**What to produce**
Extract all of the entries and set them down verbatim.

**Supplied entries**
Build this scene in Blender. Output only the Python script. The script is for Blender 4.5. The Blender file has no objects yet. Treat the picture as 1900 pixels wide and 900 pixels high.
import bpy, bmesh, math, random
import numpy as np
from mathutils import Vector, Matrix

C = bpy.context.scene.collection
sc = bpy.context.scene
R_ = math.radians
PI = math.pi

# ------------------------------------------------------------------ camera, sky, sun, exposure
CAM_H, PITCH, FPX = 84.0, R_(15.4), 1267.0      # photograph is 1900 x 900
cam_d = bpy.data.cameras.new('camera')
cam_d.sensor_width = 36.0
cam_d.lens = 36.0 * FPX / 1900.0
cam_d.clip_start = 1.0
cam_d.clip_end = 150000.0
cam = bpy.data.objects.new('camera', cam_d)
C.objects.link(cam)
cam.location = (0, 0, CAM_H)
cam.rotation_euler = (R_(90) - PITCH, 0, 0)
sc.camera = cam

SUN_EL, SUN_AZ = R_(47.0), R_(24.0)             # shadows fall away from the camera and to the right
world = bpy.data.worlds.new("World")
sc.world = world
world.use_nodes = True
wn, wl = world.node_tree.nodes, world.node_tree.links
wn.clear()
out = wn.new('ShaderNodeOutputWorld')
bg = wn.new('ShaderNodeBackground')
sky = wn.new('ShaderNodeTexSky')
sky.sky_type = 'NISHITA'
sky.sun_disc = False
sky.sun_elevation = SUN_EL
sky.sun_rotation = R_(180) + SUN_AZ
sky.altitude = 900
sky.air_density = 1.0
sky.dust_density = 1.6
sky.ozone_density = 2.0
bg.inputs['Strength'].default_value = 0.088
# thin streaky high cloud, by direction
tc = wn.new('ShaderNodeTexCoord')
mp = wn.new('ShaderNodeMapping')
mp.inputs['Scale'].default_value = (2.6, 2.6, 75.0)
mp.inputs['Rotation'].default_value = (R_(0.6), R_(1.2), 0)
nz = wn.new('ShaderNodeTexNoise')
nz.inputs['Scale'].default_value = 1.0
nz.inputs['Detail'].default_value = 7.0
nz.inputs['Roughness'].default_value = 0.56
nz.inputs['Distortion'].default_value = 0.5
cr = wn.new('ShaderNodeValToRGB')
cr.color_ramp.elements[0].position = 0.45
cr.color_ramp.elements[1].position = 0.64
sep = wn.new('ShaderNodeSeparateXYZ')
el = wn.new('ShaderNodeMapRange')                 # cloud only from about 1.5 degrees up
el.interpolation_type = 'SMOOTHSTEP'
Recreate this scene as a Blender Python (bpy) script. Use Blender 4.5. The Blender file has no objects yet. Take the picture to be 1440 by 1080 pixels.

**Exercise result**
Build this scene in Blender. Output only the Python script. The script is for Blender 4.5. The Blender file has no objects yet. Treat the picture as 1900 pixels wide and 900 pixels high.
import bpy, bmesh, math, random
import numpy as np
from mathutils import Vector, Matrix

C = bpy.context.scene.collection
sc = bpy.context.scene
R_ = math.radians
PI = math.pi

# ------------------------------------------------------------------ camera, sky, sun, exposure
CAM_H, PITCH, FPX = 84.0, R_(15.4), 1267.0      # photograph is 1900 x 900
cam_d = bpy.data.cameras.new('camera')
cam_d.sensor_width = 36.0
cam_d.lens = 36.0 * FPX / 1900.0
cam_d.clip_start = 1.0
cam_d.clip_end = 150000.0
cam = bpy.data.objects.new('camera', cam_d)
C.objects.link(cam)
cam.location = (0, 0, CAM_H)
cam.rotation_euler = (R_(90) - PITCH, 0, 0)
sc.camera = cam

SUN_EL, SUN_AZ = R_(47.0), R_(24.0)             # shadows fall away from the camera and to the right
world = bpy.data.worlds.new("World")
sc.world = world
world.use_nodes = True
wn, wl = world.node_tree.nodes, world.node_tree.links
wn.clear()
out = wn.new('ShaderNodeOutputWorld')
bg = wn.new('ShaderNodeBackground')
sky = wn.new('ShaderNodeTexSky')
sky.sky_type = 'NISHITA'
sky.sun_disc = False
sky.sun_elevation = SUN_EL
sky.sun_rotation = R_(180) + SUN_AZ
sky.altitude = 900
sky.air_density = 1.0
sky.dust_density = 1.6
sky.ozone_density = 2.0
bg.inputs['Strength'].default_value = 0.088
# thin streaky high cloud, by direction
tc = wn.new('ShaderNodeTexCoord')
mp = wn.new('ShaderNodeMapping')
mp.inputs['Scale'].default_value = (2.6, 2.6, 75.0)
mp.inputs['Rotation'].default_value = (R_(0.6), R_(1.2), 0)
nz = wn.new('ShaderNodeTexNoise')
nz.inputs['Scale'].default_value = 1.0
nz.inputs['Detail'].default_value = 7.0
nz.inputs['Roughness'].default_value = 0.56
nz.inputs['Distortion'].default_value = 0.5
cr = wn.new('ShaderNodeValToRGB')
cr.color_ramp.elements[0].position = 0.45
cr.color_ramp.elements[1].position = 0.64
sep = wn.new('ShaderNodeSeparateXYZ')
el = wn.new('ShaderNodeMapRange')                 # cloud only from about 1.5 degrees up
el.interpolation_type = 'SMOOTHSTEP'
Recreate this scene as a Blender Python (bpy) script. Use Blender 4.5. The Blender file has no objects yet. Take the picture to be 1440 by 1080 pixels.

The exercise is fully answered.